Experts from environmental bodies at the United Nations and the World Bank say that rather than debating how to finance the plan, what is needed is action an array of financing mechanisms - including government funding, philanthropy and a carbon market.

Pavan Sukhdev, head of the U.N. Green Economy Initiative, says that a carbon market is essential to the success of REDD. He says that the market has failed to deliver and reach a steady carbon price because emissions caps in cap-and-trade plans are too lenient.

"Cap-and-trade is the approach we've adopted," said Sukhdev. "And if caps are too lenient, we can trade away 'till kingdom come, but you will not get the right price because you've created too much supply. It's a bit like a central bank flooding the market with too much money. You won't get the right interest rates."

In five years of deliberations over REDD, some entities have moved ahead with their own plans, saying that forests cannot wait for politics.

The U.S. state of California, for example, recently signed a memorandum of understanding with the Mexican state of Chiapas and the Brazilian state of Acre to develop links between California's cap-and-trade program and the two Latin American REDD projects.

Daniel Nepstad, a forest ecologist from the Amazon Environmental Research Institute and an architect of REDD, says the best innovations are happening on this state-to-state level, but that private investment is desperately needed to fill the gap.

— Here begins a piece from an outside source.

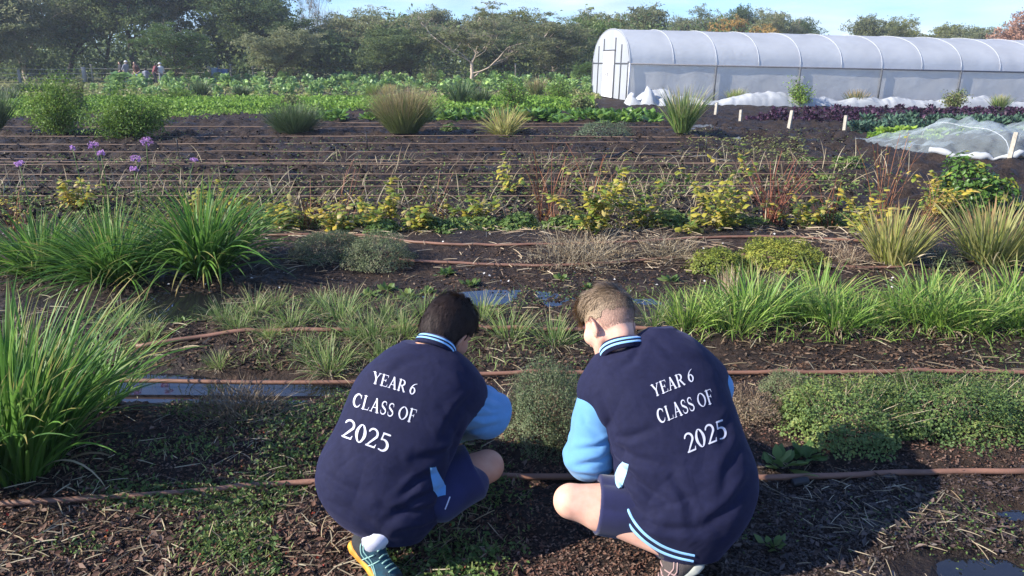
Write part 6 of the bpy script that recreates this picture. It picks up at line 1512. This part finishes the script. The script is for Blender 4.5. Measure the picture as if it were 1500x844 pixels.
# ------------------------------------------------------------------ dark haired boy (left)
def boyA():
    fc = unit(frame(.42, -.42, .80)); rt = frame(.78, -.36, -.50); rt = unit(rt-np.dot(rt, fc)*fc); up = np.cross(rt, fc); M = np.stack([rt, fc, up])
    hc = D(655, 487, 2.62)
    neck = D(634, 512, 2.56)
    rows = [(503, 606, 642, 2.55, .035), (512, 580, 664, 2.55, .08), (525, 553, 684, 2.55, .105), (545, 532, 700, 2.55, .125), (575, 514, 703, 2.54, .145), (610, 500, 690, 2.53, .155), (645, 480, 674, 2.52, .16), (680, 462, 660, 2.51, .165), (712, 462, 652, 2.50, .165), (742, 480, 645, 2.49, .155), (768, 506, 646, 2.48, .135), (783, 530, 628, 2.47, .10), (790, 556, 606, 2.46, .06)]
    hl, to = D(518, 797, 2.45), D(582, 868, 2.36); sf = unit(to-hl); su = frame(.80, .35, -.62); su = unit(su-(su@sf)*sf)
    kneeR = D(712, 684, 2.58); ankR = hl+sf*.062+su*.10; hipR = D(592, 728, 2.52)
    kneeL = np.array((-.50, 2.52, .30)); hipL = D(545, 728, 2.50); ankL = np.array((-.50, 2.22, .09))
    sR = D(668, 580, 2.56); eR = D(712, 606, 2.68); wR = np.array((-.23, 2.80, .13))
    sL = D(555, 570, 2.58); eL = np.array((-.44, 2.62, .34)); wL = np.array((-.32, 2.84, .12))
    cfg = dict(skin=S_a, M=M, head=hc, hs=.98, neck=neck, rows=rows, org=(-.4, 2.2), legs=[(hipR, kneeR, ankR), (hipL, kneeL, ankL)],
      arms=[(sR, eR, wR, (-.1, .7, -.6), (0, .5, .8), 1), (sL, eL, wL, (.15, .7, -.6), (0, .5, .8), -1)], feet=[(hl+sf*.06+su*.04, hl+sf*.16+su*.025), (ankL, np.array((-.48, 2.36, .035)))],
      shoulder=[(D(650, 555, 2.56), D(680, 578, 2.58), .09, .075), (D(590, 545, 2.57), D(556, 575, 2.58), .09, .07)],
      folds=[((1, 0, .4), 15, .018, 1, D(630, 700, 2.40), .17), ((.5, .2, -1), 12, .012, 2, D(670, 620, 2.45), .10), ((.4, 0, 1), 9, .011, 3, D(520, 690, 2.36), .17), ((1, .2, -.2), 16, .012, 4, D(570, 765, 2.36), .12), ((1, 0, -.6), 11, .008, 5, D(640, 545, 2.42), .1)],
      creases=[([(640, 742), (600, 752), (560, 742)], 6, .007), ([(646, 715), (606, 735), (566, 765)], 6, .008), ([(640, 690), (610, 705), (585, 735)], 6, .007), ([(668, 655), (640, 668), (610, 672)], 6, .007), ([(680, 612), (668, 640), (662, 664)], 5, .006), ([(694, 575), (672, 600), (652, 640)], 6, .006), ([(470, 690), (500, 712), (535, 722)], 7, .006), ([(482, 735), (515, 750), (560, 778)], 6, .006), ([(620, 525), (590, 533), (562, 552)], 6, .004), ([(648, 530), (672, 540), (694, 562)], 6, .004), ([(510, 600), (500, 640), (505, 680)], 8, .005), ([(650, 760), (618, 775), (580, 782)], 4, .005)],
      creases_sleeve=[([(706, 560), (716, 580), (738, 590)], 4, .006), ([(690, 610), (710, 612), (738, 604)], 4, .007), ([(680, 632), (700, 630), (728, 622)], 4, .006), ([(700, 590), (720, 600), (741, 598)], 3, .005)], sx=[(D(648, 737, 2.475), D(694, 708, 2.52), .062, .052)],
      neckcut=.049, sleeve=[(.082, .082, .050), (.08, .075, .05)], waist=-(655-422)/FPX*2.5, shortlen=[.84, .7],
      label='crouching boy with short dark hair seen from behind, jacket lettering sloping down to the right')
    ob, jk, jm, body = build_boy(cfg)
    B = bvh_of(jm); u = (.26, -1)
    lettering('YEAR 6', (544, 561), (607, 579), 17, u, B, M_white, jk); lettering('CLASS OF', (516, 595), (606, 620), 20, u, B, M_white, jk); lettering('2025', (501, 640), (567, 664), 28, u, B, M_white, jk)
    collar(D(634, 516, 2.545), neck_axis := unit(frame(.38, .72, .5)), .060, .060, fc, .042, ob)
    # hair
    cut = lambda x, y, z: np.maximum(.0+ (y-.052)-.6*np.clip(z-.03, 0, 1), (-.075-.35*y)-z)*.9
    base = hair_cap(None, .98, M, hc, .006, lambda x, y, z: np.maximum(np.where(z < .03, y-.015-.5*np.maximum(z, -.02)*0, y-.075), np.where(y < -.02, -.082-z, -.002-z+.0)))
    lo, hi = bounds(hc, pad=.16); hr = link('hair', sdf_mesh('hair', base, lo, hi, .004, [H_abase]), parent=ob)
    reg = lambda u: (u[:, 2] > -.62) & ((u[:, 1] < .15) | (u[:, 2] > .25)) & ~((u[:, 1] > -.12) & (u[:, 2] < -.05))
    dd = lambda u: np.stack([.9*u[:, 0], .35+.0*u[:, 1]-.9*(u[:, 1] < -.1), -.9-.2*u[:, 2]], 1)
    mb = strand_hair('hair', base, hc, M, H_a, 5, 15000, reg, lambda u: .024+.014*sstep(0, .8, u[:, 2]), dd, .0016, .98, lambda u: .38+.5*sstep(.6, .95, u[:, 2])); link('hair_strands', mb.mesh('hair_strands', [H_a]), parent=hr)
    # shoe, sock
    black = solid('black_shoe_mesh', (.03, .033, .038), .6, ns=40, bump=.5, bs=700); teal = solid('teal_shoe_mesh', (.008, .07, .105), .6, ns=60, bump=.5, bs=700, col2=(.008, .035, .055))
    gold = solid('yellow_orange_sole', (.75, .36, .04), .6, ns=30, col2=(.55, .22, .03)); pale = solid('pale_teal_stripe', (.28, .48, .42), .5)
    shoe_parts(hl, to, su, ob, teal, gold, pale, black)
    mb = MB(); mb.tube([ankR+unit(kneeR-ankR)*.12, ankR+unit(kneeR-ankR)*.05, ankR+unit(kneeR-ankR)*.01, ankR-su*.04], [.040, .0415, .0415, .040], 20); link('sock', mb.mesh('sock', [M_sock]), parent=ob)
    shoe_parts(np.array((-.50, 2.16, .05)), np.array((-.46, 2.38, .012)), np.array((0, .1, 1.)), ob, teal, gold, pale, black, False)
    # pocket trim on the jacket side
    def on(m_): return bvh_of(m_)
    SB = on([o for o in ob.children if o.name.startswith('shorts')][0].data)
    mesh_all = [jm, [o for o in ob.children if o.name.startswith('shorts')][0].data]
    Vs = []; Ps = []; n0 = 0
    for m_ in mesh_all:
        Vs += [v.co.copy() for v in m_.vertices]; Ps += [tuple(i+n0 for i in p.vertices) for p in m_.polygons]; n0 = len(Vs)
    BB = BVHTree.FromPolygons(Vs, Ps)
    band('pocket_trim', [(634, 684), (637, 698), (643, 712), (647, 727)], 19, BB, M_sky, jk, .006, 16, lambda t: .45+.75*t if t < .7 else 1.1-(t-.7)*1.6)
    band('piping', [(652, 746), (656, 736), (659, 728)], 1.8, BB, M_white, jk, .004, 8)
boyA()
# ------------------------------------------------------------------ fair haired boy (right)
def boyB():
    fc = unit(frame(-.52, -.42, .74)); rt = frame(.78, -.02, .62); rt = unit(rt-np.dot(rt, fc)*fc); up = np.cross(rt, fc); M = np.stack([rt, fc, up])
    hc = D(893, 476, 2.56); hs = 1.02
    neck = D(912, 515, 2.52)
    rows = [(480, 964, 972, 2.53, .015), (487, 948, 986, 2.53, .05), (496, 924, 1008, 2.53, .085), (508, 896, 1026, 2.53, .11), (530, 872, 1046, 2.53, .13), (560, 856, 1062, 2.52, .15), (595, 868, 1076, 2.51, .165), (630, 886, 1086, 2.50, .17), (665, 897, 1099, 2.49, .175), (700, 903, 1107, 2.48, .175), (735, 898, 1104, 2.47, .165), (765, 906, 1092, 2.46, .15), (792, 932, 1070, 2.45, .125), (812, 972, 1046, 2.44, .08)]
    hipL = D(955, 748, 2.47); kneeL = D(838, 735, 2.46); hl, to = D(1030, 826, 2.38), D(968, 872, 2.42); sf = unit(to-hl); su = frame(-.75, .30, .10); su = unit(su-(su@sf)*sf); ankL = hl+sf*.045+su*.085
    hipR = D(1015, 750, 2.47); kneeR = np.array((.74, 2.42, .30)); ankR = np.array((.62, 2.16, .09))
    sL = D(880, 598, 2.53); eL = D(863, 668, 2.55); wL = np.array((.34, 2.76, .14))
    sR = D(1040, 570, 2.55); eR = np.array((.66, 2.62, .33)); wR = np.array((.42, 2.86, .12))
    cfg = dict(skin=S_b, M=M, head=hc, hs=hs, neck=neck, rows=rows, org=(.5, 2.2), legs=[(hipL, kneeL, ankL), (hipR, kneeR, ankR)],
      arms=[(sL, eL, wL, (.05, .7, -.6), (0, .5, .8), -1), (sR, eR, wR, (-.15, .7, -.6), (0, .5, .8), 1)], feet=[(hl+sf*.06+su*.04, hl+sf*.16+su*.025), (ankR, np.array((.62, 2.30, .035)))],
      shoulder=[(D(905, 550, 2.54), D(882, 575, 2.54), .095, .082), (D(990, 528, 2.55), D(1030, 556, 2.56), .095, .08)],
      folds=[((1, 0, -.9), 13, .018, 1, D(935, 690, 2.36), .13), ((-.5, .2, -1), 12, .012, 2, D(900, 620, 2.42), .09), ((.5, 0, -1), 9, .010, 3, D(1040, 720, 2.33), .18), ((1, .2, .5), 13, .012, 4, D(980, 740, 2.32), .14), ((1, 0, .7), 11, .008, 5, D(930, 560, 2.4), .1)],
      creases=[([(897, 650), (930, 672), (985, 684)], 7, .009), ([(900, 668), (930, 705), (975, 735)], 6, .010), ([(905, 690), (922, 735), (955, 765)], 6, .010), ([(898, 640), (925, 640), (960, 628)], 6, .006), ([(880, 580), (893, 615), (897, 650)], 6, .007), ([(940, 505), (925, 530), (900, 545)], 6, .005), ([(960, 500), (985, 520), (1035, 535)], 7, .005), ([(1090, 640), (1065, 690), (1060, 740)], 9, .006), ([(1100, 700), (1070, 745), (1020, 780)], 8, .008), ([(930, 760), (970, 775), (1030, 775)], 6, .007), ([(985, 700), (1010, 735), (1015, 770)], 8, .006), ([(1075, 600), (1060, 625), (1062, 655)], 7, .005)],
      creases_sleeve=[([(850, 590), (858, 620), (880, 640)], 5, .005), ([(900, 640), (875, 655), (842, 660)], 4, .007), ([(900, 660), (880, 675), (840, 684)], 4, .007), ([(895, 690), (870, 698), (838, 694)], 3, .006), ([(838, 610), (834, 640), (832, 670)], 5, .005)], sx=[],
      neckcut=.052, sleeve=[(.086, .082, .05), (.08, .075, .05)], waist=-(665-422)/FPX*2.48, shortlen=[.70, .7],
      label='crouching boy with short fair hair seen from behind, jacket lettering sloping up to the right')
    ob, jk, jm, body = build_boy(cfg)
    B = bvh_of(jm); u = (-.30, -1)
    lettering('YEAR 6', (958, 582), (1017, 558), 18, u, B, M_white, jk); lettering('CLASS OF', (966, 621), (1046, 590), 21, u, B, M_white, jk); lettering('2025', (1008, 664), (1066, 640), 28, u, B, M_white, jk)
    collar(D(914, 519, 2.505), unit(frame(-.28, .80, .40)), .064, .064, fc, .044, ob)
    bf = lambda P: head_f(P, hc, M, hs)
    bt = lambda P: bf(P)-.003
    reg = lambda u: (u[:, 2] > -.22+.15*vnoise(u*6)) & ~((u[:, 1] > .45) & (u[:, 2] < .12))
    dd = lambda u: np.stack([.5*u[:, 0]-.25, .65+0*u[:, 1], .35-1.25*(1-u[:, 2])], 1)
    L = lambda u: .006+.046*sstep(-.05, .6, u[:, 2])*(.75+.5*vnoise(u*5))+.022*sstep(.2, .8, u[:, 1])
    lf = lambda u: .3+1.6*sstep(.3, .9, u[:, 2])
    mb = strand_hair('hair', bt, hc, M, H_b, 6, 15000, reg, L, dd, .0017, hs, lf, rndr=lambda u, r: np.clip(.5-.35*u[:, 0]+.25*u[:, 1]+r.normal(0, .22, len(u)), 0, 1)); link('hair', mb.mesh('hair', [H_b]), parent=ob)  # sunlit left front paler, back right darker: sunlight put into the strand colour
    def reg2(u): return (u[:, 2] < .1) & (u[:, 2] > -.95) & (u[:, 1] < .08-.3*np.abs(np.minimum(u[:, 2], 0))) & ~((u[:, 1] > -.30) & (u[:, 2] < -.35)) & (np.random.default_rng(3).uniform(0, 1, len(u)) < sstep(-1.0, -.15, u[:, 2])+.15)
    mb = strand_hair('hair', bf, hc, M, H_b2, 8, 13000, reg2, lambda u: .006+.010*sstep(-.6, .1, u[:, 2]), lambda u: np.stack([u[:, 0]*.3, -.3+0*u[:, 1], -1+0*u[:, 2]], 1), .0012, hs, .25, rndr=lambda u, r: np.clip(.2+.5*(u[:, 0]+.3)+.5*sstep(-.5, .1, u[:, 2])+r.normal(0, .2, len(u)), 0, 1))  # left strands coloured paler as if sunlit; the fade itself darkens upward
    link('cropped_hair', mb.mesh('cropped_hair', [H_b2]), parent=ob)
    # cap for the mesh below: jacket+shorts together
    sh = [o for o in ob.children if o.name.startswith('shorts')][0].data
    Vs = []; Ps = []; n0 = 0
    for m_ in (jm, sh):
        Vs += [v.co.copy() for v in m_.vertices]; Ps += [tuple(i+n0 for i in p.vertices) for p in m_.polygons]; n0 = len(Vs)
    BB = BVHTree.FromPolygons(Vs, Ps)
    for off_ in (-4.2, 4.2):
        P = np.array([(911, 738), (917, 756), (928, 774), (945, 791), (968, 806), (992, 815), (1016, 820)], float); t = np.gradient(P, axis=0); nn = np.stack([-t[:, 1], t[:, 0]], 1)/np.linalg.norm(t, axis=1)[:, None]
        band('hem_stripe', P-nn*(2+off_)*1., 3.6, B, M_skyrib, jk, .004, 50)
    band('pocket_trim', [(917, 678), (911, 690), (907, 703), (908, 716)], 15, BB, M_palerib, jk, .006, 18, lambda t: .25+.8*math.sin(PI*min(1, t*.9+.1))**.6)
    grey = solid('grey_brown_shoe', (.10, .08, .075), .7, ns=40, bump=.5, bs=500); sol = solid('pale_grey_sole', (.36, .37, .33), .7, ns=30); acc = solid('dusty_pink_stripe', (.42, .28, .26), .6)
    shoe_parts(hl, to, su, ob, grey, sol, acc, grey)
    mb = MB(); mb.tube([ankL+unit(kneeL-ankL)*.04, ankL+unit(kneeL-ankL)*.01, ankL-su*.04], [.037, .036, .036], 20); link('sock', mb.mesh('sock', [M_dsock]), parent=ob)
    shoe_parts(np.array((.62, 2.12, .05)), np.array((.62, 2.34, .012)), np.array((0, .1, 1.)), ob, grey, sol, acc, grey, False)
boyB()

"Public funding is very difficult," said Nepstad. "It comes out through a political process; it comes out unevenly. And the efficiency and volume of private investment will be necessary to achieve the full potential of REDD. And right now, there aren't those mechanisms."

Analysts say that an agreement on REDD might side step the details of financing through broad language, so that a general framework is set leaving the issue of a financing mechanism to be decided at a later date.